Reproduce all of the data that follows, character for character.
*** MATERIAL PROVIDED
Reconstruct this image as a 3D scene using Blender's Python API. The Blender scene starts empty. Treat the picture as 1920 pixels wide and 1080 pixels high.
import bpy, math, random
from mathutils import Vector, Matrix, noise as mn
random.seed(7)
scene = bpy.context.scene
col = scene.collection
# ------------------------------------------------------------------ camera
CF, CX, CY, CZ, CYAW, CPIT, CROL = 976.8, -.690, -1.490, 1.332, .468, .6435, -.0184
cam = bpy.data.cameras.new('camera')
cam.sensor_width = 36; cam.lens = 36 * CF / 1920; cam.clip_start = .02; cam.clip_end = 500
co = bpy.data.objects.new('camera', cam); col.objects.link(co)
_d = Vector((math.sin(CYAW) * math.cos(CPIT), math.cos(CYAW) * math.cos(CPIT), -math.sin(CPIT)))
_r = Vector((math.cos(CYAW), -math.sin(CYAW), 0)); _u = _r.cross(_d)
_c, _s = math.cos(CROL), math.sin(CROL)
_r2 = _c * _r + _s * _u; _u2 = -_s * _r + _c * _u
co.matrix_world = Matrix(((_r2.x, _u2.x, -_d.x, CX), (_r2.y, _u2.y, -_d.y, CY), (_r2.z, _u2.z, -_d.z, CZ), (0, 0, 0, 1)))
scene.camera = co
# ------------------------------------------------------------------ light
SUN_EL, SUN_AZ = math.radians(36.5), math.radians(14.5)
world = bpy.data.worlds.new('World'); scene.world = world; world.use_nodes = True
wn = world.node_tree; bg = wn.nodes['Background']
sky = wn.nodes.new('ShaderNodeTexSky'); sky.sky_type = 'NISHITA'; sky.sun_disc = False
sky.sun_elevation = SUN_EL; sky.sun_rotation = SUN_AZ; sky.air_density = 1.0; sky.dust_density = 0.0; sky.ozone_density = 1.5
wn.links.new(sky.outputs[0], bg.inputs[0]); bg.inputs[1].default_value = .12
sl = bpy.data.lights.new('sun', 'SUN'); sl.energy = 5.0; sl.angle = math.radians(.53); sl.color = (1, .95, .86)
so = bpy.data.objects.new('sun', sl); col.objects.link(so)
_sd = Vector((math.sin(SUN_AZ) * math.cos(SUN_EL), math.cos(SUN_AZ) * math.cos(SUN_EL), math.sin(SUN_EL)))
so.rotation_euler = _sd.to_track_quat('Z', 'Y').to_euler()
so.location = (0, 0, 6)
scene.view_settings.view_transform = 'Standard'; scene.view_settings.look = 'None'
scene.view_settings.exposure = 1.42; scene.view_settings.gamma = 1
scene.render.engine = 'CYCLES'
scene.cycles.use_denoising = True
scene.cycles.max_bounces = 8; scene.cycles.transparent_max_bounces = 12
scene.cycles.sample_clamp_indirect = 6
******
## WORKED ANSWER
Reconstruct this image as a 3D scene using Blender's Python API. The Blender scene starts empty. Treat the picture as 1920 pixels wide and 1080 pixels high.
import bpy, math, random
from mathutils import Vector, Matrix, noise as mn
random.seed(7)
scene = bpy.context.scene
col = scene.collection
# ------------------------------------------------------------------ camera
CF, CX, CY, CZ, CYAW, CPIT, CROL = 976.8, -.690, -1.490, 1.332, .468, .6435, -.0184
cam = bpy.data.cameras.new('camera')
cam.sensor_width = 36; cam.lens = 36 * CF / 1920; cam.clip_start = .02; cam.clip_end = 500
co = bpy.data.objects.new('camera', cam); col.objects.link(co)
_d = Vector((math.sin(CYAW) * math.cos(CPIT), math.cos(CYAW) * math.cos(CPIT), -math.sin(CPIT)))
_r = Vector((math.cos(CYAW), -math.sin(CYAW), 0)); _u = _r.cross(_d)
_c, _s = math.cos(CROL), math.sin(CROL)
_r2 = _c * _r + _s * _u; _u2 = -_s * _r + _c * _u
co.matrix_world = Matrix(((_r2.x, _u2.x, -_d.x, CX), (_r2.y, _u2.y, -_d.y, CY), (_r2.z, _u2.z, -_d.z, CZ), (0, 0, 0, 1)))
scene.camera = co
# ------------------------------------------------------------------ light
SUN_EL, SUN_AZ = math.radians(36.5), math.radians(14.5)
world = bpy.data.worlds.new('World'); scene.world = world; world.use_nodes = True
wn = world.node_tree; bg = wn.nodes['Background']
sky = wn.nodes.new('ShaderNodeTexSky'); sky.sky_type = 'NISHITA'; sky.sun_disc = False
sky.sun_elevation = SUN_EL; sky.sun_rotation = SUN_AZ; sky.air_density = 1.0; sky.dust_density = 0.0; sky.ozone_density = 1.5
wn.links.new(sky.outputs[0], bg.inputs[0]); bg.inputs[1].default_value = .12
sl = bpy.data.lights.new('sun', 'SUN'); sl.energy = 5.0; sl.angle = math.radians(.53); sl.color = (1, .95, .86)
so = bpy.data.objects.new('sun', sl); col.objects.link(so)
_sd = Vector((math.sin(SUN_AZ) * math.cos(SUN_EL), math.cos(SUN_AZ) * math.cos(SUN_EL), math.sin(SUN_EL)))
so.rotation_euler = _sd.to_track_quat('Z', 'Y').to_euler()
so.location = (0, 0, 6)
scene.view_settings.view_transform = 'Standard'; scene.view_settings.look = 'None'
scene.view_settings.exposure = 1.42; scene.view_settings.gamma = 1
scene.render.engine = 'CYCLES'
scene.cycles.use_denoising = True
scene.cycles.max_bounces = 8; scene.cycles.transparent_max_bounces = 12
scene.cycles.sample_clamp_indirect = 6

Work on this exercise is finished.